Written by Cláudio Afonso | LinkedIn | X
Electric vehicle maker Canoo is auctioning engineering and manufacturing equipment from its EV and battery facilities in Oklahoma. Following the recent three rounds of furloughs affecting most of its staff, the auction organizer BidItup has announced that the sale will take place via webcast on January 24, 2025, less than a month away.
On December 19, the Texas-headquartered company said the latest round of furloughs affected “both salaried and hourly” workers, adding that it is “idling its factories in Oklahoma while it works to finalize securing the capital necessary to move forward with its operations.”
The auction will feature a range of equipment, including 5-axis and 3-axis CNC machining centers, laser cutters, hydraulic presses, clay milling machines, and environmental testing chambers. As of Sunday, the listed equipment dates from 2017 to 2021, according to the organizer’s website.
It also includes DMG Mori machining centers, Laguna laser cutters, and Espec vehicle thermal chambers. Electric vehicle-related tools, such as fast chargers and power cycling systems, are also up for bidding.

“Like new machinery & equipment! Something for every machine shop & plant!” Biditup says in the auction description.
Other assets on offer include 3D printers, dust collection systems, and various fabrication and inspection tools.
“And much more!” the platform says before adding that the “lot list [is] being updated daily!” A 20% buyer’s premium will apply, according to the terms shown on the website.

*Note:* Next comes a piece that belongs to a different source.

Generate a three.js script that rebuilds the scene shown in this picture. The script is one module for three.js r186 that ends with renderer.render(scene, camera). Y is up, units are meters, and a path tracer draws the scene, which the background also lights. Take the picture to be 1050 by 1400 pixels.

In June, Canoo said it received the first of two tranches of advanced manufacturing assets from Arrival Automotive UK Limited. The British EV startup filed for bankruptcy protection earlier this year.
A former Canoo employee told EV last week that the company’s manufacturing partner, Zion, locked the robots on the main production line out of operation last October due to non-payment.
The company has recently executed a second reverse stock split this year aiming to comply with Nasdaq’s listing requirements. Thanks to the reverse stock split, Canoo’s shares are now trading above Nasdaq’s $1 minimum bid price threshold, a critical requirement to continue listing.
According to an email sent to staff last week and seen by EV, the company expects it to last “a few weeks” while promising an update on the situation in the first week of January.
Affected workers “may not do work” and the company’s system will be suspended.
While apologizing for the timing of the announcement, the company led by Tony Aquila wrote, “Please take this time to have a restful and enjoyable holiday season with your family.”